One of the good things about the post-excavation work is that you do get to see the pretty finds in all their glory, rather than in their muddy original state. Back in the day we used to rub mucky finds clean on our jeans for a better look, but that is frowned upon by the finds supervisors these days (who also frown upon snapping bits of pot to see if it's pot or stone, which we also used to do - showing my age now!) so you have to wait for the post-ex. This very fine decorated bone from our 2019 season does show up so much better when carefully cleaned:

One of our more unusual (and rare) finds came from our 2018 season, a probable Pictish painted pebble, part of which looks suspiciously like a dog's head in profile, or maybe that's just me:

Of course you'll probably remember the most unexpected and star find of our 2018 season, and the one that generated the most publicity, the stone anvil from the smithy, complete with the smith's greasy handprints. That one we definitely didn't see coming, and it made it worth all the effort it took to get it off site, using the old 'tip it into a wheelbarrow then lift the whole barrow' trick:

It wasn't until it was cleaned up prior to recording that we realised that there was more to it than a huge lump of rock that we'd nearly killed ourselves moving:

It looks good in its cleaned up photo, but that pic wasn't easy to take - ideally for on-site photography you need a bright but overcast day, sunlight is no good at all due to the shadows. Luckily we had our Viking re-enactors on site complete with banner, which came in very handy:

One of my favourite finds comes from the 2015 season, and at first glance doesn't look all that special, but is one of the earliest finds so far, a roughout of either a bead or a pendant made of a jet-like material and either Neolithic or possibly Chalcolithic or Bronze Age. The photo (courtesy of Dr Alison Sheridan) shows the break across the drill hole quite clearly:

Expect there was a fair amount of prehistoric profanity when it broke!
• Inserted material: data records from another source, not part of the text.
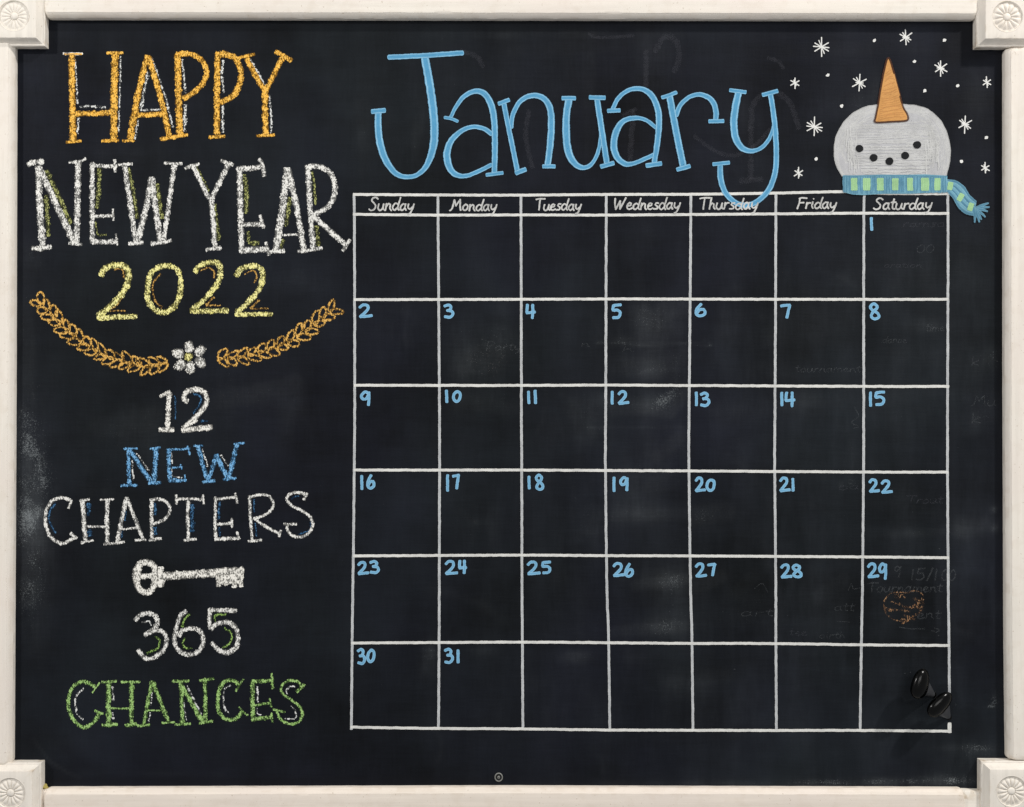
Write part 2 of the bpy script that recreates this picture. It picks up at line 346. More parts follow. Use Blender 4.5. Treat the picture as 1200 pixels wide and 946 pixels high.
# ------------------------------------------------------------------ wooden frame
def interp(tab, s):
    for (a, va), (b, vb) in zip(tab[:-1], tab[1:]):
        if s <= b: return va + (vb - va) * max(0, (s - a)) / (b - a)
    return tab[-1][1]
PROF = [(0, 0), (0, 7.2), (.8, 8.6), (4.0, 12.2), (4.8, 12.5), (5.6, 13.2), (8, 13.4), (36, 13.4), (40, 12.4), (42, 9), (42, 0)]
def rail(s0, s1, edge, side, mat, prof=PROF, rnd=5.0, wob=.35, label=None, seed=0.0):
    """side: 'top','bottom' run along x; 'left','right' along y. edge(s) gives the inner foot of the rail"""
    ss = [s0, s0 + .4, s0 + 1.2, s0 + 2.4, s0 + rnd]
    n = max(3, int((s1 - s0) / 6)); ss += [s0 + rnd + (s1 - s0 - 2 * rnd) * i / n for i in range(1, n)]
    ss += [s1 - rnd, s1 - 2.4, s1 - 1.2, s1 - .4, s1]
    V = []; F = []; m = len(prof)
    for s in ss:
        e = interp(edge, s); q = min(s - s0, s1 - s); ins = 0
        if q < rnd: ins = rnd - math.sqrt(max(0, rnd * rnd - (rnd - q) ** 2))
        for j, (d, h) in enumerate(prof):
            w = wob * mnoise.noise(Vector((s * .06, j * 1.3, seed))) + .5 * wob * mnoise.noise(Vector((s * .31, j * 3.1, seed + 9)))
            dd = d + w * (.6 if h == 0 else 1)
            if d < 21: dd += ins * .8
            else: dd -= ins * .8
            hh = h - (ins * .35 if h > 8 else 0) + (w * .35 if h > 0 else -.6)
            if side == 'top': V.append(W(s, e - dd, hh))
            elif side == 'bottom': V.append(W(s, e + dd, hh))
            elif side == 'left': V.append(W(e - dd, s, hh))
            else: V.append(W(e + dd, s, hh))
    for i in range(len(ss) - 1):
        for j in range(m - 1):
            a = i * m + j; q = (a, a + 1, a + m + 1, a + m)
            F.append(q if side in ('bottom', 'left') else q[::-1])
    c1 = tuple(range(m)); c2 = tuple((len(ss) - 1) * m + j for j in range(m))
    F += [c1[::-1], c2] if side in ('bottom', 'left') else [c1, c2[::-1]]
    o = link('frame_rail', V, F, mat, CB, label=label)
    me = o.data
    me.polygons.foreach_set('use_smooth', [len(p.vertices) == 4 for p in me.polygons])
    me.set_sharp_from_angle(angle=math.radians(32))
    return o
rail(56.5, 1141, [(56, 23.9), (600, 24.6), (1141, 25.4)], 'top', M['wood_h'], label='top rail of the cream frame', seed=1)
rail(51, 893, [(57, 20.6), (450, 19.6), (893, 17.4)], 'left', M['wood_v'], label='left rail of the cream frame', seed=2)
rail(59, 887.5, [(60, 1174.3), (450, 1174.5), (740, 1175.6), (887, 1177.2)], 'right', M['wood_v'], label='right rail of the cream frame', seed=3)
rail(56, 1126, [(56, 921.6), (590, 920.2), (1126, 921.9)], 'bottom', M['wood_p'], label='bottom rail of the cream frame', seed=4)
LOW = [(0, 0), (0, 6), (1, 8.0), (3, 9.0), (36, 9.0), (40, 8), (42, 0)]
o = rail(1125, 1150, [(1125, 923.6), (1150, 924.2)], 'bottom', M['wood_h'], LOW, 1.2, .2, 'low filler strip between bottom rail and corner block', 5); o.name = 'filler_strip'
o = rail(50.5, 56.6, [(50, 923.2), (57, 923)], 'bottom', M['wood_p'], LOW, 1.0, .2, 'low pinkish filler strip beside the lower left block', 6); o.name = 'filler_strip'
o = rail(1138, 1150, [(1138, 24.6), (1150, 24.6)], 'top', M['wood_h'], LOW, 1.0, .2, None, 7); o.name = 'filler_strip'

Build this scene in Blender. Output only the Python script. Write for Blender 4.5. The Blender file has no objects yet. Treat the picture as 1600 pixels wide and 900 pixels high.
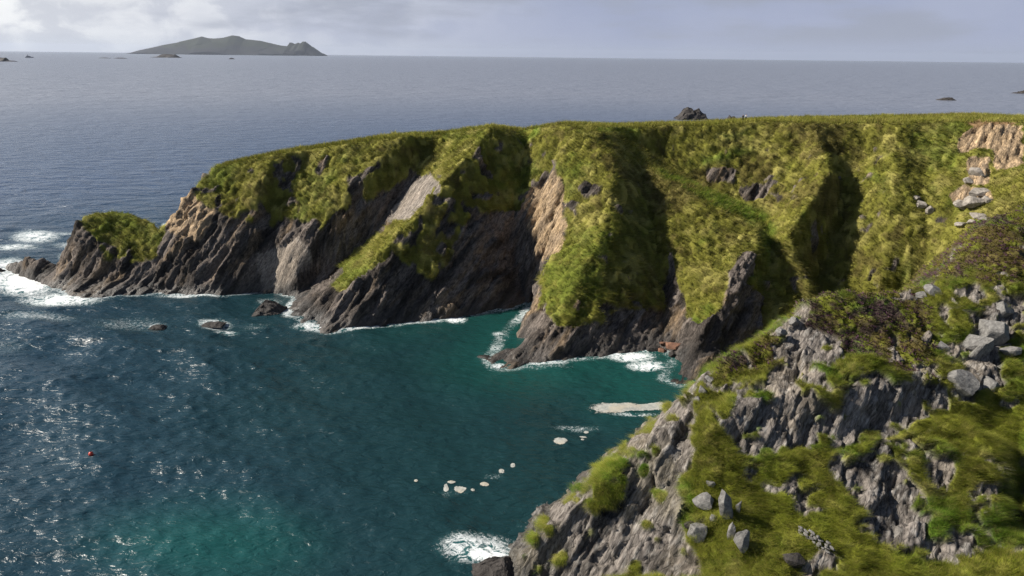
import bpy, math, random
import numpy as np
from mathutils import Vector, Matrix
from mathutils.geometry import delaunay_2d_cdt
R = math.radians
rng = np.random.default_rng(7)
random.seed(7)
scene = bpy.context.scene
C = scene.collection

# ------------------------------------------------------------------ camera
H, F = 60.0, 1100.0
PITCH, ROLL = math.atan(362/1100.), math.atan(18/1600.)
_fw = np.array([0, math.cos(PITCH), -math.sin(PITCH)])
_up0 = np.array([0, math.sin(PITCH), math.cos(PITCH)]); _rt0 = np.array([1., 0, 0])
_rt = math.cos(ROLL)*_rt0 + math.sin(ROLL)*_up0
_up = -math.sin(ROLL)*_rt0 + math.cos(ROLL)*_up0
cd = bpy.data.cameras.new('camera'); cam = bpy.data.objects.new('camera', cd); C.objects.link(cam)
cd.sensor_width = 36; cd.lens = F/1600*36; cd.clip_start = 0.5; cd.clip_end = 400000
cam.matrix_world = Matrix(((_rt[0], _up[0], -_fw[0], 0), (_rt[1], _up[1], -_fw[1], 0), (_rt[2], _up[2], -_fw[2], H), (0, 0, 0, 1)))
scene.camera = cam

# ------------------------------------------------------------------ light and sky
SUN_AZ, SUN_EL = R(-85), R(37)             # azimuth from +Y, negative = left of the view
SUN = np.array([math.sin(SUN_AZ)*math.cos(SUN_EL), math.cos(SUN_AZ)*math.cos(SUN_EL), math.sin(SUN_EL)])
sl = bpy.data.lights.new('sun', 'SUN'); sl.energy = 5.0; sl.angle = R(0.5); sl.color = (1, .94, .84)
so = bpy.data.objects.new('sun', sl); C.objects.link(so)
so.rotation_euler = Vector((-SUN[0], -SUN[1], -SUN[2])).to_track_quat('-Z', 'Y').to_euler(); so.location = (0, 0, 400)

class NT:
    """small helper to write node trees"""
    def __init__(s, nt): s.nt = nt; s.x = 0
    def n(s, t, **kw):
        nd = s.nt.nodes.new(t)
        ins = kw.pop('ins', {})
        for k, v in kw.items(): setattr(nd, k, v)
        for k, v in ins.items(): s.set(nd, k, v)
        return nd
    def set(s, nd, k, v):
        sock = nd.inputs[k]
        if isinstance(v, bpy.types.NodeSocket): s.nt.links.new(v, sock)
        else: sock.default_value = v
    def math(s, op, a, b=0.0, c=0.0, clamp=False):
        nd = s.n('ShaderNodeMath', operation=op, use_clamp=clamp)
        s.set(nd, 0, a); s.set(nd, 1, b); s.set(nd, 2, c)
        return nd.outputs[0]
    def mix(s, f, a, b, blend='MIX'):
        nd = s.n('ShaderNodeMix', data_type='RGBA', blend_type=blend)
        s.set(nd, 0, f); s.set(nd, 6, a); s.set(nd, 7, b)
        return nd.outputs[2]
    def noise(s, vec, scale, detail=4, rough=.55, dist=0.0):
        nd = s.n('ShaderNodeTexNoise', ins={'Scale': scale, 'Detail': detail, 'Roughness': rough, 'Distortion': dist})
        s.set(nd, 'Vector', vec)
        return nd.outputs[0]
    def ramp(s, f, a, b, lo=0., hi=1.):
        nd = s.n('ShaderNodeMapRange', ins={1: a, 2: b, 3: lo, 4: hi}, interpolation_type='SMOOTHSTEP')
        s.set(nd, 0, f)
        return nd.outputs[0]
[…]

We do pretty well in bead and/or pendants at Swandro, and here's a tiny Viking example in glass from the other end of the timescale:

Looking back to our 2017 season, one of the more unusual finds was a Roman coin, identified as a 4th century Nummus of the Emperor Constans:

The Romans didn't get to Orkney (although they did sail round the top of Britain and knew that we were here) but you do get high-status Roman finds here, such as Roman glass, jewellery and amphora, likely to have been traded. Sure enough our 2019 season turned up a piece of a Roman prismatic bottle, of a type used for wine, olive oil or defrutum (perfect for making a dipping sauce mixed with fermented fish apparently)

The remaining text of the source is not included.